Model representation of freezing and melting precipitation: Implications for winter weather forecasting

During episodes of sustained moderate or heavy precipitation in conjunction with near-freezing temperatures and weak horizontal temperature advection, the latent heat released (absorbed) by the freezing (melting) of falling precipitation may alter thermal profiles sufficiently to affect the type and amount of freezing or frozen precipitation observed at the surface. Representation of these processes by operational numerical weather prediction models is incomplete; forecaster knowledge of these model limitations can therefore be advantageous during winter weather forecasting. The Eta Model employs a sophisticated land surface model (LSM) to represent physical processes at the lower-atmospheric interface. When considering the thermodynamic effect of melting or freezing precipitation at the surface, it is shown that limitations in the current version of the Eta LSM can contribute to biases in lower-tropospheric temperature forecasts. The Eta LSM determines the precipitation type reaching the surface from the air temperature at the lowest model level; subfreezing (above freezing) temperatures are assumed to correspond to snow (rain) reaching the surface. There is currently no requirement for consistency between the LSM and the Eta grid-scale precipitation scheme. In freezing-rain situations, the lowest model air temperature is typically below freezing, and the Eta LSM will therefore determine that snow is falling. As a result, a cold bias develops that is partly caused by the neglected latent heat release accompanying the freezing of raindrops at the surface. In addition, alterations in surface characteristics caused by erroneous snowfall accumulation in the model may also contribute to temperature biases.

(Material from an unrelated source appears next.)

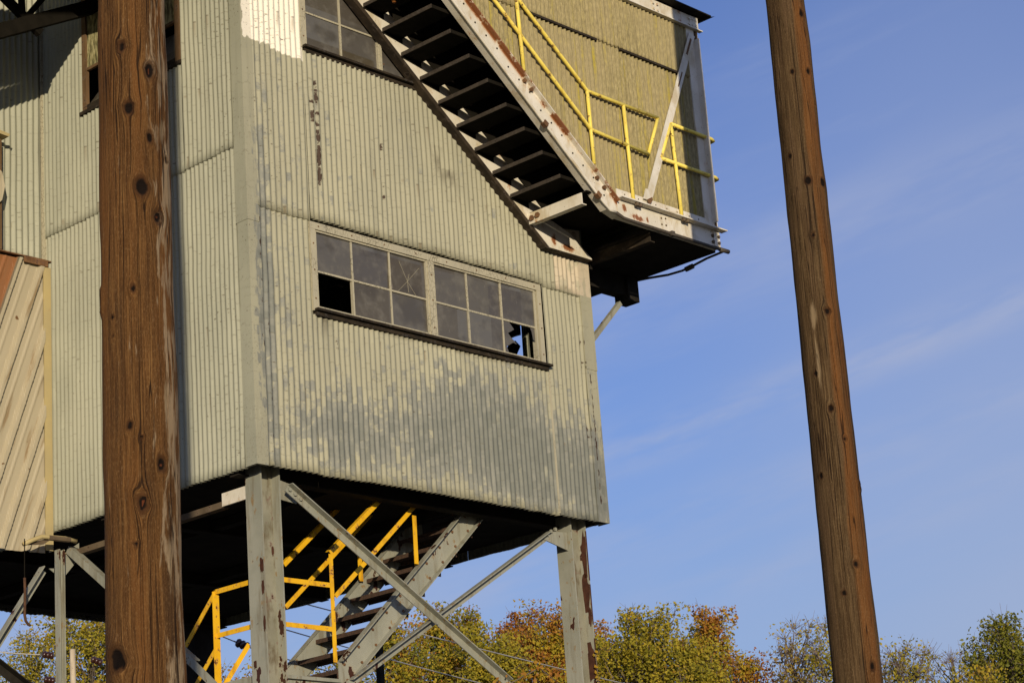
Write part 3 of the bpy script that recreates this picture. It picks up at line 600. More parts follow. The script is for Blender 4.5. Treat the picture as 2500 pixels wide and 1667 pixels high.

In an analogous fashion, warm biases can develop in cases with melting snow and above-freezing air temperatures near the surface (the LSM assumes rain). An example case is presented in which model misrepresentation of freezing rain is hypothesized to have contributed to a lower-tropospheric cold bias. A simple temperature correction, based on the first law of thermodynamics, is applied to lower-tropospheric model temperature forecasts: the neglect of latent heat released by freezing rain in the model is shown to contribute substantially to a cold bias in near-surface temperature forecasts. The development of a spurious snow cover likely exacerbated the bias.